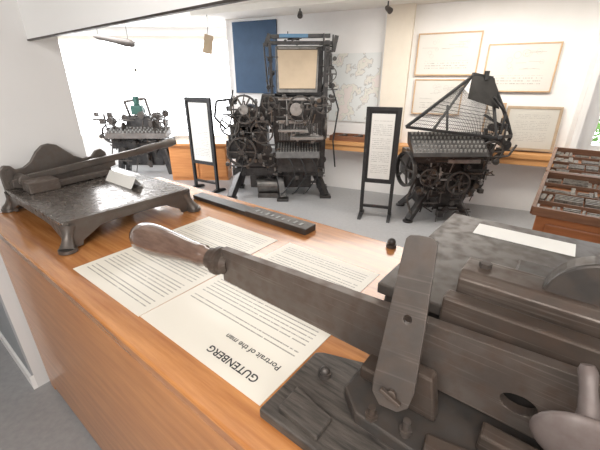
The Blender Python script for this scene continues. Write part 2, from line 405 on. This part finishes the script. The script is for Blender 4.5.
B(o).lathe(p0,p1,[(0,.018),(.03,.030),(.07,.030),(.08,.037),(.11,.037),(.12,.028),(.17,.028)],20).done('ferrule', e, M_rust, smooth=True)
B(o).lathe(p0,p1,[(.15,.024),(.22,.025),(.24,.030),(.3,.030),(.4,.032),(.55,.039),(.7,.045),(.82,.047),(.9,.044),(.96,.033),(.99,.02),(1,.006)],24).done('handle', e, M_handle, smooth=True)
# upright plate, wider towards the foot
pl = [(-.032,0),(-.033,.02),(-.028,.12),(-.022,.236),(-.021,.246),(-.017,.251),(-.004,.253),(.011,.253),(.019,.251),(.022,.246),(.023,.236),(.027,.12),(.029,.02),(.024,-.006),(.010,-.018),(-.018,-.018)]
UP = Vector((-.118,.385,1.102))-Vector(o); UR = (math.radians(-17),math.radians(-1),math.radians(8))
b = B(); b.holed(pl,(.001,.128),.006,.007,-.005,.005)
ob = b.done('upright_plate', e, M_plate, .001); ob.location = UP; ob.rotation_euler = UR
b = B(); b.cyl((-.002,-.012,.010),(-.002,.10,.010),.005)
ob2 = b.done('pivot_bolt', e, M_rust); ob2.location = UP; ob2.rotation_euler = UR
b = B(); b.cyl((-.002,-.014,.008),(-.002,-.006,.008),.008,n=12); b.beam((-.018,-.016,.015),(.014,-.016,.001),.006,.009,up=(0,1,0)); ob3 = b.done('wing_nut', e, M_rust, .001); ob3.location = UP; ob3.rotation_euler = UR
B(o).cyl((-.145,.375,1.022),(-.145,.375,1.070),.006).cyl((-.145,.375,1.045),(-.145,.375,1.055),.011,n=6).done('stud', e, M_rust)
B(o).cyl((-.09,.378,1.04),(-.09,.378,1.080),.006).cyl((-.09,.378,1.055),(-.09,.378,1.063),.010,n=6).done('stud', e, M_plate)
B(o).beam((-.20,.46,1.060),(-.08,.46,1.060),.05,.026).done('bracket', e, M_rust, .004)
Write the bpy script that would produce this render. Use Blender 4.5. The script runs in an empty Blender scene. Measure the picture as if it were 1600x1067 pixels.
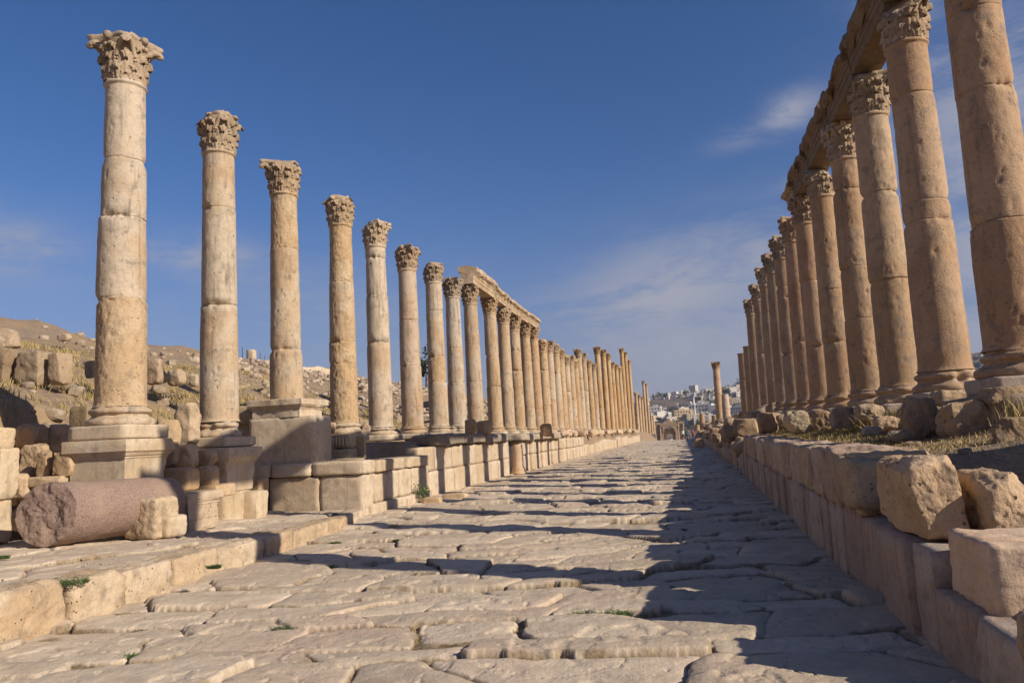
import bpy, math, random
import numpy as np
from math import radians, sin, cos, pi, tan, sqrt
random.seed(11); RNG = np.random.default_rng(7)
sc = bpy.context.scene
COL = sc.collection

# ------------------------------------------------------------------ camera
FPX = 1200.0; ROLL = .05; H = 1.55
YAW = 0.209166; PITCH = 0.125603
_F = np.array([-sin(YAW)*cos(PITCH), cos(YAW)*cos(PITCH), sin(PITCH)])
_r = np.cross(_F, [0, 0, 1.]); _r /= np.linalg.norm(_r); _u = np.cross(_r, _F)
_R = cos(ROLL)*_r - sin(ROLL)*_u; _U = sin(ROLL)*_r + cos(ROLL)*_u
cam = bpy.data.cameras.new('camera'); camo = bpy.data.objects.new('camera', cam); COL.objects.link(camo)
cam.sensor_width = 36; cam.lens = 36*FPX/1600; cam.clip_start = .05; cam.clip_end = 9000
from mathutils import Matrix, Vector
m = Matrix(((_R[0], _U[0], -_F[0], 0), (_R[1], _U[1], -_F[1], 0), (_R[2], _U[2], -_F[2], H), (0, 0, 0, 1)))
camo.matrix_world = m; sc.camera = camo
def ray(x, y): return _F+(x-800)/FPX*_R-(y-533.5)/FPX*_U
def onX(x, y, X): d = ray(x, y); t = X/d[0]; return np.array([X, t*d[1], H+t*d[2]])
def onZ(x, y, Z=0.): d = ray(x, y); t = (Z-H)/d[2]; return np.array([t*d[0], t*d[1], Z])
def onY(x, y, Y): d = ray(x, y); t = Y/d[1]; return np.array([t*d[0], Y, H+t*d[2]])

# ------------------------------------------------------------------ light
SUN_EL = radians(29.0); SUN_AZ = radians(20.0)      # azimuth behind the +X axis
sdir = Vector((cos(SUN_EL)*cos(SUN_AZ), -cos(SUN_EL)*sin(SUN_AZ), sin(SUN_EL)))
sl = bpy.data.lights.new('sun', 'SUN'); so = bpy.data.objects.new('sun', sl); COL.objects.link(so)
sl.energy = 5.0; sl.angle = radians(.55); sl.color = (1, .90, .77)
so.rotation_euler = sdir.to_track_quat('Z', 'Y').to_euler(); so.location = (30, -20, 30)
sc.view_settings.view_transform = 'Standard'; sc.view_settings.look = 'None'
sc.view_settings.exposure = 0.20; sc.view_settings.gamma = 1
W = bpy.data.worlds.new('World'); sc.world = W; W.use_nodes = True
nt = W.node_tree; nt.nodes.clear()
class NT:
    """tiny node helper"""
    def __init__(s, t): s.t = t
    def n(s, typ, **kw):
        nd = s.t.nodes.new('ShaderNode'+typ)
        for k, v in kw.items():
            if k == 'i':
                for a, b in v.items():
                    if isinstance(b, bpy.types.NodeSocket): s.t.links.new(b, nd.inputs[a])
                    else: nd.inputs[a].default_value = b
            else: setattr(nd, k, v)
        return nd
    def math(s, op, a, b=0., c=None, clamp=False):
        nd = s.n('Math', operation=op, use_clamp=clamp)
        for k, v in enumerate((a, b, c)):
            if v is None: continue
            if isinstance(v, bpy.types.NodeSocket): s.t.links.new(v, nd.inputs[k])
            else: nd.inputs[k].default_value = v
        return nd.outputs[0]
    def mix(s, f, a, b, mode='MIX'):
        nd = s.n('Mix', data_type='RGBA', blend_type=mode)
        for k, v in ((0, f), (6, a), (7, b)):
            if isinstance(v, bpy.types.NodeSocket): s.t.links.new(v, nd.inputs[k])
            else: nd.inputs[k].default_value = v if k == 0 else (*v, 1) if len(v) == 3 else v
        return nd.outputs[2]
    def noise(s, vec, scale, detail=4, rough=.55, dist=0.):
        nd = s.n('TexNoise', i={'Vector': vec, 'Scale': scale, 'Detail': detail, 'Roughness': rough, 'Distortion': dist})
        return nd.outputs[0]
    def ramp(s, f, lo, hi, a=0., b=1.):
        nd = s.n('MapRange', interpolation_type='SMOOTHSTEP', i={0: f, 1: lo, 2: hi, 3: a, 4: b}); return nd.outputs[0]
w = NT(nt)
sky = w.n('TexSky', sky_type='NISHITA', sun_disc=False, sun_elevation=SUN_EL, sun_rotation=radians(90)+SUN_AZ,
          altitude=600, air_density=1.0, dust_density=.6, ozone_density=3.0)
tc = w.n('TexCoord').outputs['Generated']
nrm = w.n('VectorMath', operation='NORMALIZE', i={0: tc}).outputs[0]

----

What to do ▸
Reproduce, word for word, only the lines in the records above from the line with "Write the bpy" through the line with "def onY(x, y, Y): d", including both ends; omit the pictures.

Problem solution ▸
Write the bpy script that would produce this render. Use Blender 4.5. The script runs in an empty Blender scene. Measure the picture as if it were 1600x1067 pixels.
import bpy, math, random
import numpy as np
from math import radians, sin, cos, pi, tan, sqrt
random.seed(11); RNG = np.random.default_rng(7)
sc = bpy.context.scene
COL = sc.collection

# ------------------------------------------------------------------ camera
FPX = 1200.0; ROLL = .05; H = 1.55
YAW = 0.209166; PITCH = 0.125603
_F = np.array([-sin(YAW)*cos(PITCH), cos(YAW)*cos(PITCH), sin(PITCH)])
_r = np.cross(_F, [0, 0, 1.]); _r /= np.linalg.norm(_r); _u = np.cross(_r, _F)
_R = cos(ROLL)*_r - sin(ROLL)*_u; _U = sin(ROLL)*_r + cos(ROLL)*_u
cam = bpy.data.cameras.new('camera'); camo = bpy.data.objects.new('camera', cam); COL.objects.link(camo)
cam.sensor_width = 36; cam.lens = 36*FPX/1600; cam.clip_start = .05; cam.clip_end = 9000
from mathutils import Matrix, Vector
m = Matrix(((_R[0], _U[0], -_F[0], 0), (_R[1], _U[1], -_F[1], 0), (_R[2], _U[2], -_F[2], H), (0, 0, 0, 1)))
camo.matrix_world = m; sc.camera = camo
def ray(x, y): return _F+(x-800)/FPX*_R-(y-533.5)/FPX*_U
def onX(x, y, X): d = ray(x, y); t = X/d[0]; return np.array([X, t*d[1], H+t*d[2]])
def onZ(x, y, Z=0.): d = ray(x, y); t = (Z-H)/d[2]; return np.array([t*d[0], t*d[1], Z])
def onY(x, y, Y): d = ray(x, y); t = Y/d[1]; return np.array([t*d[0], Y, H+t*d[2]])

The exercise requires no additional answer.